Task statement:
From the first line of the data through the line containing "C = scene.collection", return each line exactly.

Recorded information:

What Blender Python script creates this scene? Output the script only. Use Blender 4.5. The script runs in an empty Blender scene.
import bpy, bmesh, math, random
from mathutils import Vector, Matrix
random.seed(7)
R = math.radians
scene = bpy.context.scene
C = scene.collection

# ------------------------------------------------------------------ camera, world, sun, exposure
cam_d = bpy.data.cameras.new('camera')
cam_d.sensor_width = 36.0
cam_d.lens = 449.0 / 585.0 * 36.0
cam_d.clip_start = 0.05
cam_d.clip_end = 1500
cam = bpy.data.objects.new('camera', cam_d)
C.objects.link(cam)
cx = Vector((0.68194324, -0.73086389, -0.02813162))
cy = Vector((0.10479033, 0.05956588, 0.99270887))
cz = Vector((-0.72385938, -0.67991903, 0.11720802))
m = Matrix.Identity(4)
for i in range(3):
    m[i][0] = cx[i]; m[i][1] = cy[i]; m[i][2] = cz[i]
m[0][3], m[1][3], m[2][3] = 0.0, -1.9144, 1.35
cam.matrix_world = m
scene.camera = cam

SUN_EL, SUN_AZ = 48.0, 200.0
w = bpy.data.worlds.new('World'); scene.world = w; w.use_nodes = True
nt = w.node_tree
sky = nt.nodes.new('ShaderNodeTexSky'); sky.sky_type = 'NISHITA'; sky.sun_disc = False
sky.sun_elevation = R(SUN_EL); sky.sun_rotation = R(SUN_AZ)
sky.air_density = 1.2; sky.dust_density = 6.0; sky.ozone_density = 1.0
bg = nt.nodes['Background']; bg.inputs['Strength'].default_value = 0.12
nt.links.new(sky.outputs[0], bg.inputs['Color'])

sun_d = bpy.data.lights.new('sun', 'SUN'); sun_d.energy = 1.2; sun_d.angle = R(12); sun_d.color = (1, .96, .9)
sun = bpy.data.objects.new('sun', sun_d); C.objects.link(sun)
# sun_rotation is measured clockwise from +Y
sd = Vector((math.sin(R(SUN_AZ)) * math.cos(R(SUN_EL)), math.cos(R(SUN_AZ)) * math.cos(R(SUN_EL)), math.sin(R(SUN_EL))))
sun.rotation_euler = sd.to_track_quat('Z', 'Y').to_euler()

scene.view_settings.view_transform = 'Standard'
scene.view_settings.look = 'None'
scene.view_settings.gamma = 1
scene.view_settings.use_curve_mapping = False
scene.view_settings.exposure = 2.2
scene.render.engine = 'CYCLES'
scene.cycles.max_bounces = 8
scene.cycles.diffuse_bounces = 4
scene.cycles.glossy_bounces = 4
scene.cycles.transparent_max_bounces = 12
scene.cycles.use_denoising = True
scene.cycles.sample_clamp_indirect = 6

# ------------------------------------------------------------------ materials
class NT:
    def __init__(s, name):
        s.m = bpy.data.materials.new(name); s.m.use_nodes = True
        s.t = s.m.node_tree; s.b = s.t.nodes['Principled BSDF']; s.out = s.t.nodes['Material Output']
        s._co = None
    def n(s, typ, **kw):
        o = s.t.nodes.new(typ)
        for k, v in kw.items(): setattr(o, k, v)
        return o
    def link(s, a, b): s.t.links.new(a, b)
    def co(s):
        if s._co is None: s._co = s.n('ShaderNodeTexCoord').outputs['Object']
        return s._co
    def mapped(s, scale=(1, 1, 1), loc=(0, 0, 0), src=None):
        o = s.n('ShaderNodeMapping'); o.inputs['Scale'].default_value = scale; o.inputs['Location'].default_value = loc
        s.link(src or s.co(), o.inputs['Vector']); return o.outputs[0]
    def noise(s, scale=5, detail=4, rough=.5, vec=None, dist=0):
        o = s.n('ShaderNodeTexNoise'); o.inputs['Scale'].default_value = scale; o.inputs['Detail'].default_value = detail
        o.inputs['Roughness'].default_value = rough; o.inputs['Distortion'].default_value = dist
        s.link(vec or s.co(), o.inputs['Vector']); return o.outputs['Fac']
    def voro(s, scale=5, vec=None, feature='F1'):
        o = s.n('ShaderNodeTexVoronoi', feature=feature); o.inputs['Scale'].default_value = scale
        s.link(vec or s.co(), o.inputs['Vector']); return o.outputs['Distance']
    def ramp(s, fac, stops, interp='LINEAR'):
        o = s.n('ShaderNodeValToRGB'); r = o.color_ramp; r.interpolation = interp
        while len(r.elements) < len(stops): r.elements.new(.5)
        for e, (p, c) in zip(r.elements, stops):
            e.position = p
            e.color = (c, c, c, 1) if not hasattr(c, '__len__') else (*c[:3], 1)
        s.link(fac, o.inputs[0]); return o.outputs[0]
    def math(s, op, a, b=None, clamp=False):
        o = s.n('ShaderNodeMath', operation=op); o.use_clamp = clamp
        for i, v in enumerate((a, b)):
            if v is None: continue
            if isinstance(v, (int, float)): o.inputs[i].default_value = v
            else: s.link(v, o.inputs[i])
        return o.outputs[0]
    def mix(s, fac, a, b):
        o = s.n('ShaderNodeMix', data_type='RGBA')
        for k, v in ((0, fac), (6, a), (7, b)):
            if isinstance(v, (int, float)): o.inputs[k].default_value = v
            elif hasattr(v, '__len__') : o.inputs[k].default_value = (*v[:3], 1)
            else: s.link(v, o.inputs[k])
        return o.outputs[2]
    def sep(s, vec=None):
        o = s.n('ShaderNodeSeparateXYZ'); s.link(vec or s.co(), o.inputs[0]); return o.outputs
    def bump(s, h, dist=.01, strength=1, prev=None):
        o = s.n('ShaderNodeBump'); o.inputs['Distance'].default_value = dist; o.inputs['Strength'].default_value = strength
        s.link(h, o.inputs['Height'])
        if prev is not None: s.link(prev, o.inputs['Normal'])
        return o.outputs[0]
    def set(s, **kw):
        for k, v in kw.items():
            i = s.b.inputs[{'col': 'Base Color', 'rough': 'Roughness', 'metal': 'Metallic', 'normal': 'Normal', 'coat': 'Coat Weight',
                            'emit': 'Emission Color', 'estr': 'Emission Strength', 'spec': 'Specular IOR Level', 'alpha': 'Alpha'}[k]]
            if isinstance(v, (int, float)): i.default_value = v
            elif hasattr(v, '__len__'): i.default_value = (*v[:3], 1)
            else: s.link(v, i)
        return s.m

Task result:
What Blender Python script creates this scene? Output the script only. Use Blender 4.5. The script runs in an empty Blender scene.
import bpy, bmesh, math, random
from mathutils import Vector, Matrix
random.seed(7)
R = math.radians
scene = bpy.context.scene
C = scene.collection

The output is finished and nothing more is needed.